O alcance da permacultura foi reconhecido pelo Prêmio Empreendedor Social 2007, promovido pela Fundação Schwab e pelo jornal Folha de S.Paulo: o Instituto de Permacultura e Ecovilas do Cerrado é um dos seis finalistas da premiação, que distingue projetos de relevância social.
Intervenção urbana
Agrônomo por formação, Alexander Van Parys Piergili conheceu Laura de Santis Prada em um curso de permacultura na Bahia. Pouco tempo depois, os dois decidiram morar juntos e começaram a aplicar sozinhos as técnicas no quintal de uma casa de 80 metros quadrados na região central de Araras, município paulista de pouco mais de 100 mil habitantes, a 170 quilômetros da capital. “Eu me apaixonei pelo sistema porque sempre fui um pouco ‘Professor Pardal’. Gosto de fazer as coisas e resolver problemas, e vi essa praticidade na permacultura, cujos princípios ampliam muito o escopo da agricultura, entrando em arquitetura e outros ramos do conhecimento”, conta Piergili.
Em três anos, o quintal que só tinha grama e um pé de acerola se transformou em exemplo de consciência e educação. Quem via de fora o imponente hipermercado que dava de frente para a residência do casal não tinha como imaginar a quantidade de vida que se escondia naqueles metros quadrados: círculo de bananeira, espiral de ervas, canteiro em forma de “buraco de fechadura”, viveiro de galinhas, filtro biológico e banheiro seco.

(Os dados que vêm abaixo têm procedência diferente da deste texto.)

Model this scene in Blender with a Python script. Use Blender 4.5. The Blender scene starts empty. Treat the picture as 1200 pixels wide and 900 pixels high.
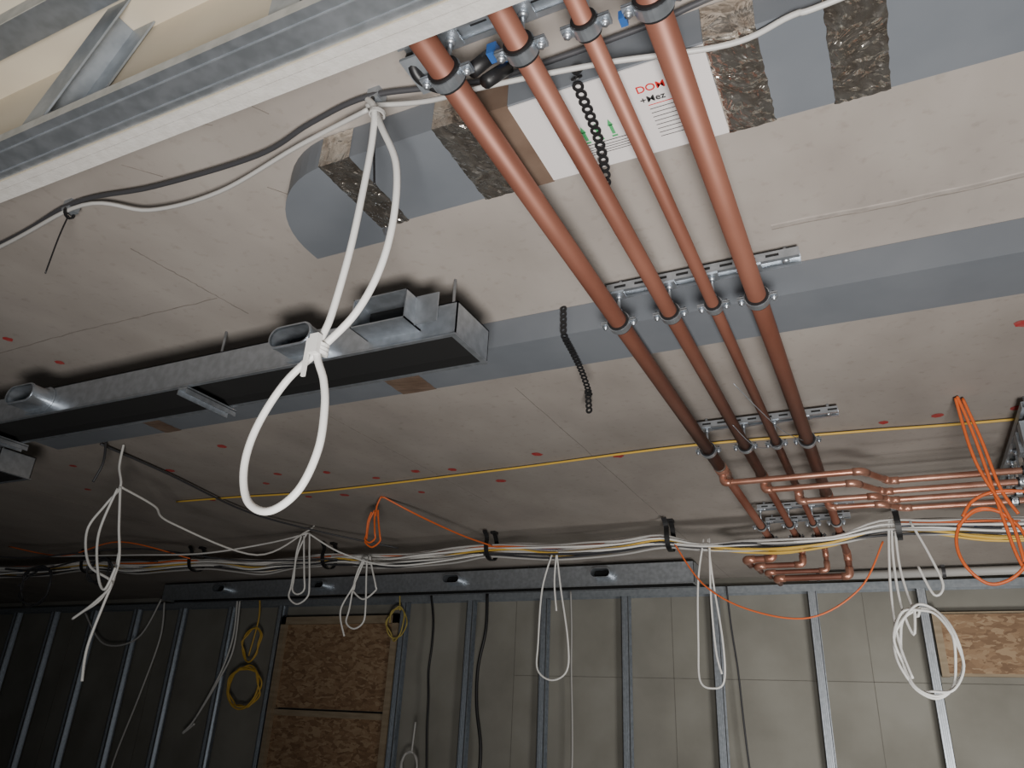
import bpy, math, random
import numpy as np
from mathutils import Matrix, Vector
random.seed(7)
LIFT=1.75   # eye level above the floor; everything below is modelled relative to eye level, then lifted
# ------------------------------------------------------------------ materials
def newmat(name):
    m=bpy.data.materials.new(name); m.use_nodes=True
    nt=m.node_tree; b=nt.nodes["Principled BSDF"]
    return m,nt,b
def mat(name,c1,c2=None,scale=8,rough=.6,metal=0.,bump=0.,bscale=None,detail=4,lo=.35,hi=.65,rough2=None,stretch=(1,1,1),bdist=.01):
    m,nt,b=newmat(name)
    N=nt.nodes;L=nt.links
    b.inputs["Roughness"].default_value=rough; b.inputs["Metallic"].default_value=metal
    b.inputs["Base Color"].default_value=(*c1,1)
    if c2 or bump:
        tc=N.new("ShaderNodeTexCoord"); mp=N.new("ShaderNodeMapping"); L.new(tc.outputs["Object"],mp.inputs[0])
        mp.inputs["Scale"].default_value=stretch
        no=N.new("ShaderNodeTexNoise"); no.inputs["Scale"].default_value=scale; no.inputs["Detail"].default_value=detail
        L.new(mp.outputs[0],no.inputs["Vector"])
        if c2:
            r=N.new("ShaderNodeValToRGB"); r.color_ramp.elements[0].position=lo; r.color_ramp.elements[1].position=hi
            r.color_ramp.elements[0].color=(*c1,1); r.color_ramp.elements[1].color=(*c2,1)
            L.new(no.outputs[0],r.inputs[0]); L.new(r.outputs[0],b.inputs["Base Color"])
        if rough2 is not None:
            mr=N.new("ShaderNodeMapRange"); mr.inputs[3].default_value=rough; mr.inputs[4].default_value=rough2
            L.new(no.outputs[0],mr.inputs[0]); L.new(mr.outputs[0],b.inputs["Roughness"])
        if bump:
            n2=N.new("ShaderNodeTexNoise"); n2.inputs["Scale"].default_value=bscale or scale*4; n2.inputs["Detail"].default_value=5
            L.new(mp.outputs[0],n2.inputs["Vector"])
            bp=N.new("ShaderNodeBump"); bp.inputs["Strength"].default_value=bump; bp.inputs["Distance"].default_value=bdist
            L.new(n2.outputs[0],bp.inputs["Height"]); L.new(bp.outputs[0],b.inputs["Normal"])
    return m

def ceiling_mat():
    m,nt,b=newmat("ceiling_concrete");N=nt.nodes;L=nt.links
    b.inputs["Roughness"].default_value=.85
    tc=N.new("ShaderNodeTexCoord")
    def noise(s,d,st=(1,1,1)):
        mp=N.new("ShaderNodeMapping");mp.inputs["Scale"].default_value=st;L.new(tc.outputs["Object"],mp.inputs[0])
        n=N.new("ShaderNodeTexNoise");n.inputs["Scale"].default_value=s;n.inputs["Detail"].default_value=d;L.new(mp.outputs[0],n.inputs["Vector"]);return n
    n1=noise(1.5,5,(1,.55,1));n2=noise(5,9,(1,.6,1));n3=noise(38,5)
    r=N.new("ShaderNodeValToRGB");e=r.color_ramp.elements
    e[0].position=.34;e[0].color=(.27,.24,.214,1);e[1].position=.66;e[1].color=(.395,.358,.322,1)
    mid=e.new(.5);mid.color=(.335,.30,.27,1)
    mx=N.new("ShaderNodeMix");mx.data_type='FLOAT';mx.inputs[0].default_value=.42
    L.new(n1.outputs[0],mx.inputs[2]);L.new(n2.outputs[0],mx.inputs[3]);L.new(mx.outputs[0],r.inputs[0])
    r2=N.new("ShaderNodeValToRGB");r2.color_ramp.elements[0].position=.25;r2.color_ramp.elements[0].color=(.78,.76,.74,1)
    r2.color_ramp.elements[1].position=.42;r2.color_ramp.elements[1].color=(1,1,1,1)
    L.new(n3.outputs[0],r2.inputs[0])
    mm=N.new("ShaderNodeMix");mm.data_type='RGBA';mm.blend_type='MULTIPLY';mm.inputs[0].default_value=.7
    L.new(r.outputs[0],mm.inputs[6]);L.new(r2.outputs[0],mm.inputs[7]);L.new(mm.outputs[2],b.inputs["Base Color"])
    bp=N.new("ShaderNodeBump");bp.inputs["Strength"].default_value=.2;bp.inputs["Distance"].default_value=.01
    L.new(n2.outputs[0],bp.inputs["Height"]);L.new(bp.outputs[0],b.inputs["Normal"])
    return m
def foil_mat():
    m,nt,b=newmat("aluminium_foil_tape");N=nt.nodes;L=nt.links
    b.inputs["Metallic"].default_value=.95;b.inputs["Roughness"].default_value=.2
    tc=N.new("ShaderNodeTexCoord")
    v=N.new("ShaderNodeTexVoronoi");v.inputs["Scale"].default_value=34;L.new(tc.outputs["Object"],v.inputs["Vector"])
    n=N.new("ShaderNodeTexNoise");n.inputs["Scale"].default_value=16;n.inputs["Detail"].default_value=3;n.inputs["Distortion"].default_value=1.8
    L.new(tc.outputs["Object"],n.inputs["Vector"])
    ad=N.new("ShaderNodeMath");ad.operation='MULTIPLY_ADD';ad.inputs[1].default_value=.55
    L.new(v.outputs["Distance"],ad.inputs[0]);L.new(n.outputs[0],ad.inputs[2])
    bp=N.new("ShaderNodeBump");bp.inputs["Strength"].default_value=.75;bp.inputs["Distance"].default_value=.012
    L.new(ad.outputs[0],bp.inputs["Height"]);L.new(bp.outputs[0],b.inputs["Normal"])
    r=N.new("ShaderNodeValToRGB");e=r.color_ramp.elements
    e[0].position=.35;e[0].color=(.60,.53,.46,1);e[1].position=.65;e[1].color=(.85,.82,.76,1)
    L.new(n.outputs[0],r.inputs[0]);L.new(r.outputs[0],b.inputs["Base Color"])
    return m
def osb_mat():
    m,nt,b=newmat("osb_strands");N=nt.nodes;L=nt.links
    b.inputs["Roughness"].default_value=.7
    tc=N.new("ShaderNodeTexCoord")
    v=N.new("ShaderNodeTexVoronoi");v.inputs["Scale"].default_value=26;v.inputs["Randomness"].default_value=1
    mp=N.new("ShaderNodeMapping");mp.inputs["Scale"].default_value=(1,1,2.2);L.new(tc.outputs["Object"],mp.inputs[0])
    n=N.new("ShaderNodeTexNoise");n.inputs["Scale"].default_value=9;n.inputs["Detail"].default_value=3;L.new(mp.outputs[0],n.inputs["Vector"])
    ad=N.new("ShaderNodeMix");ad.data_type='VECTOR';ad.inputs[0].default_value=.16
    L.new(mp.outputs[0],ad.inputs[4]);L.new(n.outputs[1],ad.inputs[5]);L.new(ad.outputs[1],v.inputs["Vector"])
    s=N.new("ShaderNodeSeparateColor");L.new(v.outputs["Color"],s.inputs[0])
    r=N.new("ShaderNodeValToRGB");e=r.color_ramp.elements
    e[0].position=0;e[0].color=(.19,.11,.06,1);e[1].position=1;e[1].color=(.40,.28,.17,1)
    k=e.new(.5);k.color=(.29,.18,.10,1)
    L.new(s.outputs[0],r.inputs[0]);L.new(r.outputs[0],b.inputs["Base Color"])
    return m
M={}
M['ceil']=ceiling_mat()
M['wall']=mat("wall_board_grey",(.22,.21,.18),(.29,.28,.245),scale=2.2,rough=.85,bump=.1,detail=6)
M['seam']=mat("board_seam",(.15,.14,.12),(.19,.18,.155),scale=20,rough=.9)
M['joint']=mat("joint_filler",(.18,.16,.14),(.26,.23,.205),scale=30,rough=.9)
M['jointl']=mat("joint_lime",(.345,.31,.28),(.27,.24,.215),scale=25,rough=.9)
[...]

“Através dessa prática, fomos reconectados com as forças da natureza, não só no sentido poético e filosófico, mas principalmente no sentido prático, suprindo nossas necessidades materiais e não materiais”, conta o agrônomo, que chegou até a receber o prefeito da cidade em seu jardim-floresta.
Com um pé no ideal holístico de bem-estar e comunhão com a natureza, hoje a permacultura pode ser um caminho para a sustentabilidade ambiental, além de alternativa para agricultores de baixa renda.